In my defence, I’m really not in there every day.  I go in twice a week, that’s it.  (I swear.)  But, to a Starbucks crew in the center of the tourist section of Vienna, I imagine that an English speaker (trying to be a German speaker) who comes in regularly over the course of six months is pretty memorable.  (Everyone there already knows my orders — extra impressive because I don’t get the same thing all the time, but they know the choices I select from.)

My first thought was, “Wow, in Vienna, of all places, I’m a regular at Starbucks.  Yikes.”  It’s a little predictable, and a lot American.  But, in thinking about it, I’ve decided I don’t mind.  I like my Starbucks.  It’s isn’t about the coffee — I don’t require my normal American drinks or anything (the things that I get I could get anywhere in Vienna, anyway).  I do love the location — it is the only place at Michaelerplatz where you can sit outside, drink a coffee, and watch Vienna.  But even more, the people there are really great.  They’re friendly, they’re helpful, they let me practice my German on them, and they’re never impatient or irritable when I resort to English.  They’re good at what they do, too — tour buses literally unload in front of the shop, and I’ve been impressed, on several occasions, with the skill and ease with which they deal with the orders (and the myriad languages they’re faced with).

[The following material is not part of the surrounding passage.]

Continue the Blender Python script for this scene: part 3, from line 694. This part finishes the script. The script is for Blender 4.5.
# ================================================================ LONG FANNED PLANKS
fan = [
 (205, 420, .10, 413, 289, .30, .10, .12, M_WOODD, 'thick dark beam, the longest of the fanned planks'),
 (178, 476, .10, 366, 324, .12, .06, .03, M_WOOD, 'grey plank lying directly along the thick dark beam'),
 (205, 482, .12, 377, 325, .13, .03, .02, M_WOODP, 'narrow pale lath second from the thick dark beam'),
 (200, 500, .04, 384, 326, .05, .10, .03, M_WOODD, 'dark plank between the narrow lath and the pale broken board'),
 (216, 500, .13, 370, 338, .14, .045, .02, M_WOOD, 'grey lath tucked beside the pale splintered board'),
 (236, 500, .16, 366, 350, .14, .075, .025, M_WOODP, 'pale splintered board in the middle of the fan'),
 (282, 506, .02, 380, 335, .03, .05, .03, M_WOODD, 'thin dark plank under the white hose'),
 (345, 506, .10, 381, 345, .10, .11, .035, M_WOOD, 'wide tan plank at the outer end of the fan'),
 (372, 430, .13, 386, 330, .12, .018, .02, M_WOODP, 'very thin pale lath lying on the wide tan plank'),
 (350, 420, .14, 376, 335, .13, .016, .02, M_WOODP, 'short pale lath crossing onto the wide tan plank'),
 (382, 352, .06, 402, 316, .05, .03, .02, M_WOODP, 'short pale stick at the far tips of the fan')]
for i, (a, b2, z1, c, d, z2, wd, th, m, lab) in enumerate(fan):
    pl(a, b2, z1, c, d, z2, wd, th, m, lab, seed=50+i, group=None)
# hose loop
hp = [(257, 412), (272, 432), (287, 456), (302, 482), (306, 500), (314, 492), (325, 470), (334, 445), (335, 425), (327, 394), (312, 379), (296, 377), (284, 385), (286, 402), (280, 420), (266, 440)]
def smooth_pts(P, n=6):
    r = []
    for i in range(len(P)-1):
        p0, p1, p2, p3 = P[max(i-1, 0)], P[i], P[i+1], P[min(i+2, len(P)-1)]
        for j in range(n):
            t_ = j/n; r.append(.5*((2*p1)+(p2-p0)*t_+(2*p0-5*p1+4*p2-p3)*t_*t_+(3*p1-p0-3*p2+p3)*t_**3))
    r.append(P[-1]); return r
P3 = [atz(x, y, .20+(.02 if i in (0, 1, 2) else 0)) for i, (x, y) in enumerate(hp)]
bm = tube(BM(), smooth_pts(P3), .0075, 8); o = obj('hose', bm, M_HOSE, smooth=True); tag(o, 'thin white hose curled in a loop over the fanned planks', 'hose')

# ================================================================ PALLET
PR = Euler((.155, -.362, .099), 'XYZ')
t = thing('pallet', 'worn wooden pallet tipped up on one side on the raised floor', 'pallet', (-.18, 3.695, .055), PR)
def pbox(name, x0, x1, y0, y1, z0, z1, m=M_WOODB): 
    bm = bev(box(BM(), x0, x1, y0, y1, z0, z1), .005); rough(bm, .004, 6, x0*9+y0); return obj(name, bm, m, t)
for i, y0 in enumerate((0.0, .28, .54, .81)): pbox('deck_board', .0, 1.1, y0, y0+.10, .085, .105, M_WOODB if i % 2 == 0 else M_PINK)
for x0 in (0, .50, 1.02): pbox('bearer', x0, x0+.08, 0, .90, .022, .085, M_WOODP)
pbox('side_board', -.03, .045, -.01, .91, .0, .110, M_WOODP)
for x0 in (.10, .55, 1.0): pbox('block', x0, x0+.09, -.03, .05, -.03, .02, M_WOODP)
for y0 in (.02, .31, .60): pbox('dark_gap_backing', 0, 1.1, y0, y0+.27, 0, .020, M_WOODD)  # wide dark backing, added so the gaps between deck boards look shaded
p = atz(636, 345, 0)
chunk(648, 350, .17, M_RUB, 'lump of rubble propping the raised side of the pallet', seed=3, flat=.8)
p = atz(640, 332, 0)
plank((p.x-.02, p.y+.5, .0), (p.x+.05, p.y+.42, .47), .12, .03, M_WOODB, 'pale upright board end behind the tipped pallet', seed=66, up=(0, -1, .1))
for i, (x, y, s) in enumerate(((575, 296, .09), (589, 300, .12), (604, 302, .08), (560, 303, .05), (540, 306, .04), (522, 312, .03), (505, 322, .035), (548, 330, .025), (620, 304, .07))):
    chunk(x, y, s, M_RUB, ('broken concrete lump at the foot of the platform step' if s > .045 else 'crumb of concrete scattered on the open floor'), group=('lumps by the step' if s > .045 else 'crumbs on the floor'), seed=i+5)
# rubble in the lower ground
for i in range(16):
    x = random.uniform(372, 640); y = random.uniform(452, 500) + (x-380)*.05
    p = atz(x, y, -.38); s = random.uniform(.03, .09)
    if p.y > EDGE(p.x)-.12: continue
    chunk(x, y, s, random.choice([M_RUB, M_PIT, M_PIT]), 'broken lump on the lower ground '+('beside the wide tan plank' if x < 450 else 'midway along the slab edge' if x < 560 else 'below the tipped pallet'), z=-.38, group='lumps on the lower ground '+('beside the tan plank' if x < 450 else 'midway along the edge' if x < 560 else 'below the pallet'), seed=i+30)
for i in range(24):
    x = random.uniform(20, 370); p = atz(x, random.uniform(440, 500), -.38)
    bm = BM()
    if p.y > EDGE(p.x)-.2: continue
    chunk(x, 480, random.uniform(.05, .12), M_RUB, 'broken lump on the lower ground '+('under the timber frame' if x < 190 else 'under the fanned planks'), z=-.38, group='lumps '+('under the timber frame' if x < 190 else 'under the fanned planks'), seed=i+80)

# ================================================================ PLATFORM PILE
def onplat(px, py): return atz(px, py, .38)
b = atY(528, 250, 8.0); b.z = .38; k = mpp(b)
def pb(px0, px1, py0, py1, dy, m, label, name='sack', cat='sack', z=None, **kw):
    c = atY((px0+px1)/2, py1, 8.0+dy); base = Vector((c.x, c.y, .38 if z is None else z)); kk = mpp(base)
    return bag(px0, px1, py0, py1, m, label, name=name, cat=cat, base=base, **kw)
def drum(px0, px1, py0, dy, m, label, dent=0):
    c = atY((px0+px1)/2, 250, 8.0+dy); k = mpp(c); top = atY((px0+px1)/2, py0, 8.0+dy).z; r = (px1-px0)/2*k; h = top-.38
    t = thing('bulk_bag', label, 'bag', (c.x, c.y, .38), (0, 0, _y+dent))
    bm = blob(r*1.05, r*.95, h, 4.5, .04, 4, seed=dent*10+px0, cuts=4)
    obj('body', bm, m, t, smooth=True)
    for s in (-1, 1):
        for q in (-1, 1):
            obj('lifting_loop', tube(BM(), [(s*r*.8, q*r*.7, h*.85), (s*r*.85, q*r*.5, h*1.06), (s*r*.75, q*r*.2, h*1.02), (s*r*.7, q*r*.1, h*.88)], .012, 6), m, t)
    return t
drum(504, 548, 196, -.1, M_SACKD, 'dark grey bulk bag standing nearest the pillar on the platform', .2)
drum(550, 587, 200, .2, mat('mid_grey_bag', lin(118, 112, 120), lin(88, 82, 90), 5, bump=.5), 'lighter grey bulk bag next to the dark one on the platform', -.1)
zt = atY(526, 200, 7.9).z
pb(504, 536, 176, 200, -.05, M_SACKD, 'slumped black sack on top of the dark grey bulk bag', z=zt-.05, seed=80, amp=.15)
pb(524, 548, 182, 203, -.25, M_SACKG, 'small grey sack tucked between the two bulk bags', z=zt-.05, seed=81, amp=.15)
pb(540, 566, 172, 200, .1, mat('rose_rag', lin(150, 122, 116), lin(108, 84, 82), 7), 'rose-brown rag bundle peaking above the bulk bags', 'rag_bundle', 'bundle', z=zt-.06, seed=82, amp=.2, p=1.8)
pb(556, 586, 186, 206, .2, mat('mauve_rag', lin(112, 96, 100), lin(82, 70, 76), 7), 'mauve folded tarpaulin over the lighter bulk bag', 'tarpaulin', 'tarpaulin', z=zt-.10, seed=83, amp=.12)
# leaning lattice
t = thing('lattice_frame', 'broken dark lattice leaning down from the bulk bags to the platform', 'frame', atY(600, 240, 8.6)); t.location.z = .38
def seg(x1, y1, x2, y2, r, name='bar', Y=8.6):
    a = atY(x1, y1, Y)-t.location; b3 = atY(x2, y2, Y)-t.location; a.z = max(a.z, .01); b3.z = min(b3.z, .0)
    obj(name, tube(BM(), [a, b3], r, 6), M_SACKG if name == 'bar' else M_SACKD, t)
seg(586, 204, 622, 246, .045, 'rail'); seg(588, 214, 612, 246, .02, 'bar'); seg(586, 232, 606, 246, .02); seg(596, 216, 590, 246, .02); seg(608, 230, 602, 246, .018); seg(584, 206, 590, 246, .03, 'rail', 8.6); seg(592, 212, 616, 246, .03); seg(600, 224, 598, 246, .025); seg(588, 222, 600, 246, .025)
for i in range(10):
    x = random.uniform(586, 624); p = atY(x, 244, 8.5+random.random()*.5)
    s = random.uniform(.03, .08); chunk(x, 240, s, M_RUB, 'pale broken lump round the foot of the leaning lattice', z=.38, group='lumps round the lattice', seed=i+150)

So, I’m ok with being a predictable American who’s a regular at Starbucks in Vienna.  I like it there.


A grande soy chai is still a grande soy chai

Today was probably our busiest day so far:  we looked at two apartment possibilities in different parts of town, Dan went by his new work to get some of the paperwork started and out of the way, we went shopping for non-food grocery items (which here you don’t buy at the grocery store), we went to the bakery (one of my new favorite places) for a loaf of bread and we had the cleaning lady come by.  And that was all before dinner, and in addition to the normal activity of life in a new place with two little ones.  Whew!

It was a very busy day.  With all of our activity, and the fact that Liam isn’t quite adjusted to the time change yet, we’re exhausted.  By 5:00, when we were finished with all of our errands, I was completely drained.  We were headed home and were discussing whether we should stop to grab a little something to treat ourselves on the way home.  I was too tired to walk the extra few blocks, but Dan went, and he brought something home for me:  a grande soy chai, from an actual Starbucks.  Even at home, I would have enjoyed and appreciated something like that after a long day.  But there’s something extra special about having a little treat from home when we’re so far away.  They make it a little less sweet here, but otherwise, it’s so familiar:  the taste, the smell, even the cup (it’s written in English, too!).  Because even though we’re having a wonderful adventure, and it’s great to explore all of the things that are exciting and different, it’s comforting to experience something warm and familiar at the end of a long day.